SOURCE RECORDS:
---------------
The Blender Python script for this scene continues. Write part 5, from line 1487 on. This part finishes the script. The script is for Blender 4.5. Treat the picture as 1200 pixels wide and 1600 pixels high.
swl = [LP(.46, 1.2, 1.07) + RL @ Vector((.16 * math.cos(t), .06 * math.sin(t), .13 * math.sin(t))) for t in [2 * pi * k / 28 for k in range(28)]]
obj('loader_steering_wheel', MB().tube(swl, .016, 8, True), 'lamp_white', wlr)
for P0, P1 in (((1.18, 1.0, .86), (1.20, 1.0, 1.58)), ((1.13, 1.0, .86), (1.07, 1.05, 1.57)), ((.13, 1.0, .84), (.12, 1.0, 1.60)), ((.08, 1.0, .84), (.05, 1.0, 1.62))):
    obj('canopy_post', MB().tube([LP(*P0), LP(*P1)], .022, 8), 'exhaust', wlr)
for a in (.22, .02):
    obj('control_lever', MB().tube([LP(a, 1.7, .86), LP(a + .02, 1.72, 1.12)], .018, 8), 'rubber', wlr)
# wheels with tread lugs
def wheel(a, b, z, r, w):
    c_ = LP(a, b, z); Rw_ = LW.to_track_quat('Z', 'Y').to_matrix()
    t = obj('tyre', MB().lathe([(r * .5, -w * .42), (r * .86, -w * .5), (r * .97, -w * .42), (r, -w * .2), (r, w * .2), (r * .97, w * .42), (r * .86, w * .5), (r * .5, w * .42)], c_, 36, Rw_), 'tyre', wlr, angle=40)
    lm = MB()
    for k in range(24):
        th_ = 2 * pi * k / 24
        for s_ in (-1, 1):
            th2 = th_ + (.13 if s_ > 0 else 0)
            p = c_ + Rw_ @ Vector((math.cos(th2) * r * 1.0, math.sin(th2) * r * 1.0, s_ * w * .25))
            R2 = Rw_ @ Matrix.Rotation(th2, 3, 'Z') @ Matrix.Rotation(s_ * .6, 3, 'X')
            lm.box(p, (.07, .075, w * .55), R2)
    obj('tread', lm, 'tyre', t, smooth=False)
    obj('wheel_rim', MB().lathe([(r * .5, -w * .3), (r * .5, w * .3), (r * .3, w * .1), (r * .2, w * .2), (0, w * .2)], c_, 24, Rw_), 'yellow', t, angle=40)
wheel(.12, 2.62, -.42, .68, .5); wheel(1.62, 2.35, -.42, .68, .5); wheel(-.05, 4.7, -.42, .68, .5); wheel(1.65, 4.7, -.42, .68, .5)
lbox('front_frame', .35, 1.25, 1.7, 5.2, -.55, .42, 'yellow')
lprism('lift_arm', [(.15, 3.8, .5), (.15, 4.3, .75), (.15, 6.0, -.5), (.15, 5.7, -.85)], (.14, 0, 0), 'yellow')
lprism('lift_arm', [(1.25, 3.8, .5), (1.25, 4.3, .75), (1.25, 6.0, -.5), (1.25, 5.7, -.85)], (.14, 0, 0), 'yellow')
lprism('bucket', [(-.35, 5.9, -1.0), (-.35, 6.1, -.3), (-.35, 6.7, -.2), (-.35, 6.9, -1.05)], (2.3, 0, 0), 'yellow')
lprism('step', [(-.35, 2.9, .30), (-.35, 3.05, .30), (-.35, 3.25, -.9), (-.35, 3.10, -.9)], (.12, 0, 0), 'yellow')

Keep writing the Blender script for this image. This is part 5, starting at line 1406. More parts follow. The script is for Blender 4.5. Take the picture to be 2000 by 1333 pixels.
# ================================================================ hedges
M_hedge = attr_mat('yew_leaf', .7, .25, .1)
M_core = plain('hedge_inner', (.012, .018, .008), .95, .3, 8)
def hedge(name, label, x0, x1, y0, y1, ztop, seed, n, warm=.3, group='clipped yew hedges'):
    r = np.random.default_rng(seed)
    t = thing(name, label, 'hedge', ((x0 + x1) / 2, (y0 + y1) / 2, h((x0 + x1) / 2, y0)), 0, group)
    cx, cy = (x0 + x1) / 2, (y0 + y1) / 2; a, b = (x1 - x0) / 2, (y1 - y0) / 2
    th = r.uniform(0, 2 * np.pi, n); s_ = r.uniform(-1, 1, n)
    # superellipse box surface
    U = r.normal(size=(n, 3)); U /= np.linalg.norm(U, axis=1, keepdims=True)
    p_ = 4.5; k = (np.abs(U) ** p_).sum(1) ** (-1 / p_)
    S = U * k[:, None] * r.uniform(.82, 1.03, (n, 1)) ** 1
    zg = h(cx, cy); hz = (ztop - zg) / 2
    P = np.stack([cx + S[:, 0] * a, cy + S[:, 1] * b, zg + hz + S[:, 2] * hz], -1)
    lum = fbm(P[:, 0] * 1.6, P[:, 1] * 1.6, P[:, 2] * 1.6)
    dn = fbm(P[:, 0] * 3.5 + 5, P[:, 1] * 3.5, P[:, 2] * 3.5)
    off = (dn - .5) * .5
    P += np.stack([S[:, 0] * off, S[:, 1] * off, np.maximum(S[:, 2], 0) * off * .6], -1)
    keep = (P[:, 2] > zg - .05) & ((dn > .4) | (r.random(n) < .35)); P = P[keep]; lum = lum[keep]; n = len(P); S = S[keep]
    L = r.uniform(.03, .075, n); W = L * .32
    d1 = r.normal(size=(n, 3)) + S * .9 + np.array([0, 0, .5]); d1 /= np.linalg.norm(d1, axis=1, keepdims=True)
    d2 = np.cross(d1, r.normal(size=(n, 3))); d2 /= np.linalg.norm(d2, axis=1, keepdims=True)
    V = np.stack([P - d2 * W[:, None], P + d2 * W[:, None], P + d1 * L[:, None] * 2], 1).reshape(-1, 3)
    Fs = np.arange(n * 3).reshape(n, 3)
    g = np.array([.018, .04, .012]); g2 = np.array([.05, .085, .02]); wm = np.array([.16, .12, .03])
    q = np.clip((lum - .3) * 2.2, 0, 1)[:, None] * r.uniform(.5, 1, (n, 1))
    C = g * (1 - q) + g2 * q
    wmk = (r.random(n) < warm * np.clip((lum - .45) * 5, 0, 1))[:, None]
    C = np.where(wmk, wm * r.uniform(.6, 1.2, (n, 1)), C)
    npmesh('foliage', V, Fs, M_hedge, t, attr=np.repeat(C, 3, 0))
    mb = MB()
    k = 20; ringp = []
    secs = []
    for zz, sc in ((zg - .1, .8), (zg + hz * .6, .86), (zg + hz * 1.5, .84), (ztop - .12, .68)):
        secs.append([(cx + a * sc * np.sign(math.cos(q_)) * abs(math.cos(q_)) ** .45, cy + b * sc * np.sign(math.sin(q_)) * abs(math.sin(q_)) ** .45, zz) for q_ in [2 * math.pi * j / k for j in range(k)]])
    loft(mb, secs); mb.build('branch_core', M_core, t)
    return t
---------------
REQUIREMENT: Your task is to output all of the data above word for word.

OUTPUT BELOW:
The Blender Python script for this scene continues. Write part 5, from line 1487 on. This part finishes the script. The script is for Blender 4.5. Treat the picture as 1200 pixels wide and 1600 pixels high.
swl = [LP(.46, 1.2, 1.07) + RL @ Vector((.16 * math.cos(t), .06 * math.sin(t), .13 * math.sin(t))) for t in [2 * pi * k / 28 for k in range(28)]]
obj('loader_steering_wheel', MB().tube(swl, .016, 8, True), 'lamp_white', wlr)
for P0, P1 in (((1.18, 1.0, .86), (1.20, 1.0, 1.58)), ((1.13, 1.0, .86), (1.07, 1.05, 1.57)), ((.13, 1.0, .84), (.12, 1.0, 1.60)), ((.08, 1.0, .84), (.05, 1.0, 1.62))):
    obj('canopy_post', MB().tube([LP(*P0), LP(*P1)], .022, 8), 'exhaust', wlr)
for a in (.22, .02):
    obj('control_lever', MB().tube([LP(a, 1.7, .86), LP(a + .02, 1.72, 1.12)], .018, 8), 'rubber', wlr)
# wheels with tread lugs
def wheel(a, b, z, r, w):
    c_ = LP(a, b, z); Rw_ = LW.to_track_quat('Z', 'Y').to_matrix()
    t = obj('tyre', MB().lathe([(r * .5, -w * .42), (r * .86, -w * .5), (r * .97, -w * .42), (r, -w * .2), (r, w * .2), (r * .97, w * .42), (r * .86, w * .5), (r * .5, w * .42)], c_, 36, Rw_), 'tyre', wlr, angle=40)
    lm = MB()
    for k in range(24):
        th_ = 2 * pi * k / 24
        for s_ in (-1, 1):
            th2 = th_ + (.13 if s_ > 0 else 0)
            p = c_ + Rw_ @ Vector((math.cos(th2) * r * 1.0, math.sin(th2) * r * 1.0, s_ * w * .25))
            R2 = Rw_ @ Matrix.Rotation(th2, 3, 'Z') @ Matrix.Rotation(s_ * .6, 3, 'X')
            lm.box(p, (.07, .075, w * .55), R2)
    obj('tread', lm, 'tyre', t, smooth=False)
    obj('wheel_rim', MB().lathe([(r * .5, -w * .3), (r * .5, w * .3), (r * .3, w * .1), (r * .2, w * .2), (0, w * .2)], c_, 24, Rw_), 'yellow', t, angle=40)
wheel(.12, 2.62, -.42, .68, .5); wheel(1.62, 2.35, -.42, .68, .5); wheel(-.05, 4.7, -.42, .68, .5); wheel(1.65, 4.7, -.42, .68, .5)
lbox('front_frame', .35, 1.25, 1.7, 5.2, -.55, .42, 'yellow')
lprism('lift_arm', [(.15, 3.8, .5), (.15, 4.3, .75), (.15, 6.0, -.5), (.15, 5.7, -.85)], (.14, 0, 0), 'yellow')
lprism('lift_arm', [(1.25, 3.8, .5), (1.25, 4.3, .75), (1.25, 6.0, -.5), (1.25, 5.7, -.85)], (.14, 0, 0), 'yellow')
lprism('bucket', [(-.35, 5.9, -1.0), (-.35, 6.1, -.3), (-.35, 6.7, -.2), (-.35, 6.9, -1.05)], (2.3, 0, 0), 'yellow')
lprism('step', [(-.35, 2.9, .30), (-.35, 3.05, .30), (-.35, 3.25, -.9), (-.35, 3.10, -.9)], (.12, 0, 0), 'yellow')

Keep writing the Blender script for this image. This is part 5, starting at line 1406. More parts follow. The script is for Blender 4.5. Take the picture to be 2000 by 1333 pixels.
# ================================================================ hedges
M_hedge = attr_mat('yew_leaf', .7, .25, .1)
M_core = plain('hedge_inner', (.012, .018, .008), .95, .3, 8)
def hedge(name, label, x0, x1, y0, y1, ztop, seed, n, warm=.3, group='clipped yew hedges'):
    r = np.random.default_rng(seed)
    t = thing(name, label, 'hedge', ((x0 + x1) / 2, (y0 + y1) / 2, h((x0 + x1) / 2, y0)), 0, group)
    cx, cy = (x0 + x1) / 2, (y0 + y1) / 2; a, b = (x1 - x0) / 2, (y1 - y0) / 2
    th = r.uniform(0, 2 * np.pi, n); s_ = r.uniform(-1, 1, n)
    # superellipse box surface
    U = r.normal(size=(n, 3)); U /= np.linalg.norm(U, axis=1, keepdims=True)
    p_ = 4.5; k = (np.abs(U) ** p_).sum(1) ** (-1 / p_)
    S = U * k[:, None] * r.uniform(.82, 1.03, (n, 1)) ** 1
    zg = h(cx, cy); hz = (ztop - zg) / 2
    P = np.stack([cx + S[:, 0] * a, cy + S[:, 1] * b, zg + hz + S[:, 2] * hz], -1)
    lum = fbm(P[:, 0] * 1.6, P[:, 1] * 1.6, P[:, 2] * 1.6)
    dn = fbm(P[:, 0] * 3.5 + 5, P[:, 1] * 3.5, P[:, 2] * 3.5)
    off = (dn - .5) * .5
    P += np.stack([S[:, 0] * off, S[:, 1] * off, np.maximum(S[:, 2], 0) * off * .6], -1)
    keep = (P[:, 2] > zg - .05) & ((dn > .4) | (r.random(n) < .35)); P = P[keep]; lum = lum[keep]; n = len(P); S = S[keep]
    L = r.uniform(.03, .075, n); W = L * .32
    d1 = r.normal(size=(n, 3)) + S * .9 + np.array([0, 0, .5]); d1 /= np.linalg.norm(d1, axis=1, keepdims=True)
    d2 = np.cross(d1, r.normal(size=(n, 3))); d2 /= np.linalg.norm(d2, axis=1, keepdims=True)
    V = np.stack([P - d2 * W[:, None], P + d2 * W[:, None], P + d1 * L[:, None] * 2], 1).reshape(-1, 3)
    Fs = np.arange(n * 3).reshape(n, 3)
    g = np.array([.018, .04, .012]); g2 = np.array([.05, .085, .02]); wm = np.array([.16, .12, .03])
    q = np.clip((lum - .3) * 2.2, 0, 1)[:, None] * r.uniform(.5, 1, (n, 1))
    C = g * (1 - q) + g2 * q
    wmk = (r.random(n) < warm * np.clip((lum - .45) * 5, 0, 1))[:, None]
    C = np.where(wmk, wm * r.uniform(.6, 1.2, (n, 1)), C)
    npmesh('foliage', V, Fs, M_hedge, t, attr=np.repeat(C, 3, 0))
    mb = MB()
    k = 20; ringp = []
    secs = []
    for zz, sc in ((zg - .1, .8), (zg + hz * .6, .86), (zg + hz * 1.5, .84), (ztop - .12, .68)):
        secs.append([(cx + a * sc * np.sign(math.cos(q_)) * abs(math.cos(q_)) ** .45, cy + b * sc * np.sign(math.sin(q_)) * abs(math.sin(q_)) ** .45, zz) for q_ in [2 * math.pi * j / k for j in range(k)]])
    loft(mb, secs); mb.build('branch_core', M_core, t)
    return t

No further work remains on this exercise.